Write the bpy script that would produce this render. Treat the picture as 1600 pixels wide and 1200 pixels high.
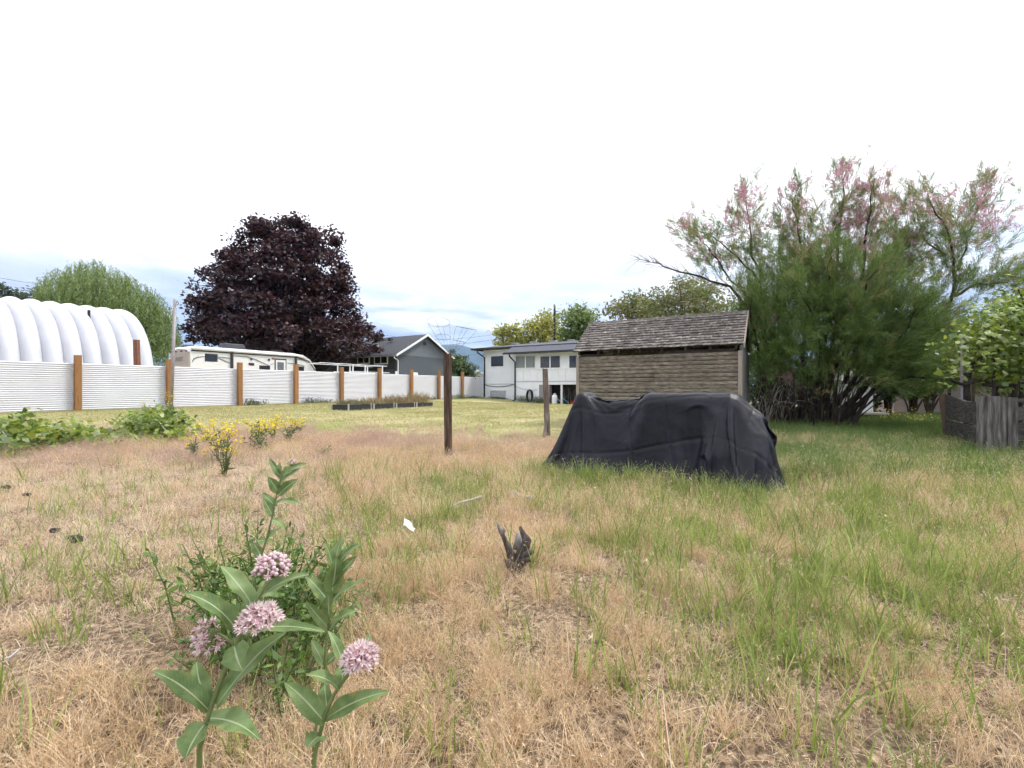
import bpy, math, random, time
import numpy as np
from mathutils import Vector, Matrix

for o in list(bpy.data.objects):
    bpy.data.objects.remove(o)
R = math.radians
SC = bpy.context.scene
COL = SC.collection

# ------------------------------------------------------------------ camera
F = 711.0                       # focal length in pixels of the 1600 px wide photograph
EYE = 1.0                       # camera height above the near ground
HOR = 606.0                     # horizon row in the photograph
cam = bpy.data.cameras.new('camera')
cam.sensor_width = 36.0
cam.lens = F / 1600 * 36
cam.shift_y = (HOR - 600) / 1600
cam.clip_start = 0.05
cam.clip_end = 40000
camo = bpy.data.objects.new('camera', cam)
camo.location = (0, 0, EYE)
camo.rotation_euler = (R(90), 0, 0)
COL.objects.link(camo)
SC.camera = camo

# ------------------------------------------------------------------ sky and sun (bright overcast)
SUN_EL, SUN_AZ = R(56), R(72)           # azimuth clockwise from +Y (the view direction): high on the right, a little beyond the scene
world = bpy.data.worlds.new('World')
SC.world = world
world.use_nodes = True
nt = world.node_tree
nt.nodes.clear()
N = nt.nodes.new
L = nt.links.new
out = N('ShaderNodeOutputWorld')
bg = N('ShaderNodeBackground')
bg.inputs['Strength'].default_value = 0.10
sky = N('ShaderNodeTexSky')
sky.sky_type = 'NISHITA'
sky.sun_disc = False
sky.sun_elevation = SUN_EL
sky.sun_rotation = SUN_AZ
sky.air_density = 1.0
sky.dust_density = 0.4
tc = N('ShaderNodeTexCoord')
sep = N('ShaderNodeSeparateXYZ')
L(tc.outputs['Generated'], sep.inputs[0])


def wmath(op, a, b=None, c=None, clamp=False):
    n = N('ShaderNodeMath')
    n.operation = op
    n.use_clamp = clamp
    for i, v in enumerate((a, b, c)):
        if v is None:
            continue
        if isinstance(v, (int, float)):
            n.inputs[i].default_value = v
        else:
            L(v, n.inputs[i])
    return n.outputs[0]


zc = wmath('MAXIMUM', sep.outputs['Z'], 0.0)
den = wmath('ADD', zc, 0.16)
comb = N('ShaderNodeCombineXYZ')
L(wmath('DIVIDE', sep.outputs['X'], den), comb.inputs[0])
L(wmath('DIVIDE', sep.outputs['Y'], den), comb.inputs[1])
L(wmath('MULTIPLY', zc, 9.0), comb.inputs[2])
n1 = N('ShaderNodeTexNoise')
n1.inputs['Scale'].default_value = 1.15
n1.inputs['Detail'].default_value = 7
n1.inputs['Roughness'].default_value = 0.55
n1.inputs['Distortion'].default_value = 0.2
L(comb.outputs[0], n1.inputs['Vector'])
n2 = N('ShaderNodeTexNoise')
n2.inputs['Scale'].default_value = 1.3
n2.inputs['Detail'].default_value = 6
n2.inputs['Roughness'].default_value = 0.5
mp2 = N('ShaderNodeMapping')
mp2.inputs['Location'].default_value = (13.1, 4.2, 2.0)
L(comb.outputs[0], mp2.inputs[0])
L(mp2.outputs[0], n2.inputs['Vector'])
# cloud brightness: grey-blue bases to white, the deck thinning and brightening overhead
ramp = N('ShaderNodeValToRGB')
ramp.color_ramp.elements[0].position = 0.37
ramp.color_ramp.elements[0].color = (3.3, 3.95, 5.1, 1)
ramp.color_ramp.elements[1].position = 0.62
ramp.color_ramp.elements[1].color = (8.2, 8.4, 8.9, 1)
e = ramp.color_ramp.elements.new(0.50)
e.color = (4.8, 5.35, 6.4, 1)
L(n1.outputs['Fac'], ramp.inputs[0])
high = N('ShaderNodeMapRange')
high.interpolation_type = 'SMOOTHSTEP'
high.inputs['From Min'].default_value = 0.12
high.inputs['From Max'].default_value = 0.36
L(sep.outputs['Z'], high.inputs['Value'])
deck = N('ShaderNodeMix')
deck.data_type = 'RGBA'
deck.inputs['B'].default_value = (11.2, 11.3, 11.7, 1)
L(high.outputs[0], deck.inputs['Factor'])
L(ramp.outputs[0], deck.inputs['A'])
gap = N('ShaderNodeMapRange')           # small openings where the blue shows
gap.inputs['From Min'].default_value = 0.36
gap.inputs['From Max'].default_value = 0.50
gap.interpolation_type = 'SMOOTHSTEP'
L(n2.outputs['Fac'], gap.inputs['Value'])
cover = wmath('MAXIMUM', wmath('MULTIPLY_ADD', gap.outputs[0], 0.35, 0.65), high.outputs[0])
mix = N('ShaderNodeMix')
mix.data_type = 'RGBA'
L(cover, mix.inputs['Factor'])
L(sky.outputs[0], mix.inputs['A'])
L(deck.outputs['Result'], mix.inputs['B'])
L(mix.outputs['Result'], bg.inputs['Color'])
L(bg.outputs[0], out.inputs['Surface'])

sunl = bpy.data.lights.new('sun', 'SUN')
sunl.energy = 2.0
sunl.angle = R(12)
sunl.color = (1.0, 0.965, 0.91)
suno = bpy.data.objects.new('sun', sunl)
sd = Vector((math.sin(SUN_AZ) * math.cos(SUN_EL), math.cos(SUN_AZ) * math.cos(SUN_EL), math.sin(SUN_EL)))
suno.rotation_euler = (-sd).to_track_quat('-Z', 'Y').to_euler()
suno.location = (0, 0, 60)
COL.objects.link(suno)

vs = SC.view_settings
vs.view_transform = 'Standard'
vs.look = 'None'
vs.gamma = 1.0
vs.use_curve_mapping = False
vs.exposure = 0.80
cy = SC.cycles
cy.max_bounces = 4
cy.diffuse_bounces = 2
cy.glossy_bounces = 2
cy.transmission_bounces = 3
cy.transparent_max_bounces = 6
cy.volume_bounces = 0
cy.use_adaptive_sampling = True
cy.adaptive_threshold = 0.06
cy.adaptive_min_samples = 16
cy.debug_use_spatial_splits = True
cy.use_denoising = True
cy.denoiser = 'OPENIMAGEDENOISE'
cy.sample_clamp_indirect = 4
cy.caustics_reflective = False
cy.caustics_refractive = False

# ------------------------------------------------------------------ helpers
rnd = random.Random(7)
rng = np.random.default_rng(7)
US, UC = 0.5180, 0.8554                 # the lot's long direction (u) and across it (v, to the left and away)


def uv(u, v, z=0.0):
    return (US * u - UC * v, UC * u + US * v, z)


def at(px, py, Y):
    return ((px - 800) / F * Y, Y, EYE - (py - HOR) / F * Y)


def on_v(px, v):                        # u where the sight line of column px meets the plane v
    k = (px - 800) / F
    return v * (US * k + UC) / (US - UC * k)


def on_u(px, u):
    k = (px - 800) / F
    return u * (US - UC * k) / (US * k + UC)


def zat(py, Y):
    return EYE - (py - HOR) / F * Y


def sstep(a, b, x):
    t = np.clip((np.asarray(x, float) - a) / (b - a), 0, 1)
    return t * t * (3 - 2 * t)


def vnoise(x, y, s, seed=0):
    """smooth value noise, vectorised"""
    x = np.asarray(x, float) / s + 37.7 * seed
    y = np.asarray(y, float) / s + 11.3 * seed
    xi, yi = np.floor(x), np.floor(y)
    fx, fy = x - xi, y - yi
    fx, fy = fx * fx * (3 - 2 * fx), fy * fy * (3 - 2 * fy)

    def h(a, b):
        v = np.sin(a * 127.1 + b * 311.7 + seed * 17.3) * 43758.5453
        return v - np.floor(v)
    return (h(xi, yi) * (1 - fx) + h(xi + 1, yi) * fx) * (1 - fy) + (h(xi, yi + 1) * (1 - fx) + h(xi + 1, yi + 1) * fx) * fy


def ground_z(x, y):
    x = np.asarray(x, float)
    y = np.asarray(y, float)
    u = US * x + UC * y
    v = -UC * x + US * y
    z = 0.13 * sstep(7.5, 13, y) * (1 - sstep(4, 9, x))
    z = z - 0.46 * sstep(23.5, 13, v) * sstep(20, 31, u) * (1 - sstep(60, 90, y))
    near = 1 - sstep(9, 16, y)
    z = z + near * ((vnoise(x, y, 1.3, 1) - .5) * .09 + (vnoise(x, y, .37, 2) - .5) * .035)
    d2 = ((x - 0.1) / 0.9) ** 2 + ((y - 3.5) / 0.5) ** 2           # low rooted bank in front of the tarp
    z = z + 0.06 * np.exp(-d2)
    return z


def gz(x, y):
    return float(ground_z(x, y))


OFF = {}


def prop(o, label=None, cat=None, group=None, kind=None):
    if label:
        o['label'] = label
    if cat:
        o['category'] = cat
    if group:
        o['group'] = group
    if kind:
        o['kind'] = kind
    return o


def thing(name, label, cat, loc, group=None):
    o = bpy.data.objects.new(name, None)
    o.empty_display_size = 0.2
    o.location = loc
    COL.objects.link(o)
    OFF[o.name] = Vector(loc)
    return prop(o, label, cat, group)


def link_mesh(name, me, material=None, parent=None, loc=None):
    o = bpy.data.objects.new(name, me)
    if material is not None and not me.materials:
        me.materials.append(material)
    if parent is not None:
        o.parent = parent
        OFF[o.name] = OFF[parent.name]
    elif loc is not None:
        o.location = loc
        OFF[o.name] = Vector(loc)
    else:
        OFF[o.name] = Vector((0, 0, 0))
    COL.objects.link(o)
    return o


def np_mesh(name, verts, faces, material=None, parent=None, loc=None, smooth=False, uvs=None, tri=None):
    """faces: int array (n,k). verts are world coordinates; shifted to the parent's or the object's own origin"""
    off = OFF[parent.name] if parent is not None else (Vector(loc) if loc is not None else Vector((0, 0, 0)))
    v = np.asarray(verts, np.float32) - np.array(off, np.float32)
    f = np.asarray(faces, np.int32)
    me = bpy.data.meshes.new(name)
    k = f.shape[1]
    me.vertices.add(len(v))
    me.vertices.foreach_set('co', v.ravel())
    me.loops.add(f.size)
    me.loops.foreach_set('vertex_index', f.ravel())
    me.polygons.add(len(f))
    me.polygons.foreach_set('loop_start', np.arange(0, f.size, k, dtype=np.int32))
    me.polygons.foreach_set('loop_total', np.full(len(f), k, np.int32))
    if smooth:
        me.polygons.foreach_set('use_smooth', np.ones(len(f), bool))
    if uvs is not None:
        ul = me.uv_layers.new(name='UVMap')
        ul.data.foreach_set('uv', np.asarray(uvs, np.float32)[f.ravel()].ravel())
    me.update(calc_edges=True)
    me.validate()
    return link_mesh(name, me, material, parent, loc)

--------

▸ **WHAT YOU WILL DO**: Only lines belong in the copy: transcribe those from the start of the data through the line that contains "SC.camera = camo", and skip the pictures.

▸ **SOLVED PROBLEM**:
Write the bpy script that would produce this render. Treat the picture as 1600 pixels wide and 1200 pixels high.
import bpy, math, random, time
import numpy as np
from mathutils import Vector, Matrix

for o in list(bpy.data.objects):
    bpy.data.objects.remove(o)
R = math.radians
SC = bpy.context.scene
COL = SC.collection

# ------------------------------------------------------------------ camera
F = 711.0                       # focal length in pixels of the 1600 px wide photograph
EYE = 1.0                       # camera height above the near ground
HOR = 606.0                     # horizon row in the photograph
cam = bpy.data.cameras.new('camera')
cam.sensor_width = 36.0
cam.lens = F / 1600 * 36
cam.shift_y = (HOR - 600) / 1600
cam.clip_start = 0.05
cam.clip_end = 40000
camo = bpy.data.objects.new('camera', cam)
camo.location = (0, 0, EYE)
camo.rotation_euler = (R(90), 0, 0)
COL.objects.link(camo)
SC.camera = camo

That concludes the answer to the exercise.